Zigon[1] menuliskan
bahwa “kepemerintahan terdiri dari strategi dan praktik – praktik yang
diterapkan oleh negara – negara modern dalam rangka membentuk, mengubah, serta
mempengaruhi perilaku seseorang … dirancang untuk diterapkan pada orang – orang
itu sendiri” atau yang disebut oleh Foucault sebagai teknologi diri (technologies of the self) atau yang
disebut oleh Dean[2],
sebagai interpretasi governmentality Faoucault,
sebagai “conduct of conduct”. Dalam
buku tulisan Elina Penttinen yang berjudul Globalization,
Prostitution and Sex Trafficking: Corporeal Politics tersirat pemahaman
bahwa konsep governmentality Foucault
digunakan untuk menjelaskan dengan mudah bagaimana globalisasi bergerak sebai
suatu sistem kekuasaan.
Appadurai
banyak menyinggung mengenai demokrasi yang menurut dia nilai – nilainya dapat
dipahami (makes sense) ketika
demokrasi digambarkan (dibayangkan) dan diatur secara universal, dalam artian
ketika dunia global bersentuhan dengannya “Yet
its values make sense only when they are conceived and deployed universally,
which is to say, when they are global in reach”. Pernyataan ini lah yang
saya anggap merupakan pernyataan Appadurai yang memperlihatkan penggunaan
konsep Foucault dalam melihat proses demokrasi.
Appadurai,
dalam buku yang lain[3]
pada saat dia menulis mengenai masyarakat di Kalkuta, dia menyuguhkan apa yang
disebut dengan pemerintahan dari bawah.

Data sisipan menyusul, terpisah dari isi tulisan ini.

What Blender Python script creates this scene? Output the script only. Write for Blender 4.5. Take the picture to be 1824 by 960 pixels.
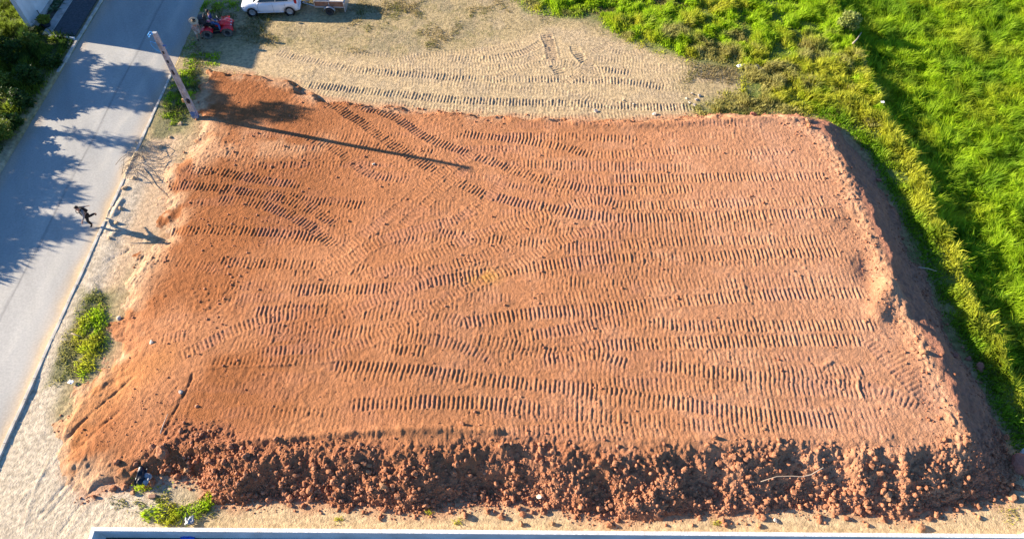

Dalam kaitannya dengan masyarakat sipil
dan kepemerintahan, Paley menyatakan bahwa beberapa Antropolog mulai
mempertanyakan apakah demokrasi pada akhirnya memperkuat masyarakat sipil. NGO
disinyalir menciptakan apa yang disebut dengan kepemerintahan dari bawah atau
konter balik kepemerintahan. Kegusaran Paley ini bisa jadi dijawab oleh
Appadurai dengan menawarkan apa yang disebut dengan deep democracy dimana lokalitas, ke-smallscale-an, serta kedekatan dengan apa yang coba dilihat
keberhubungannya merupakan hal yang mendasar.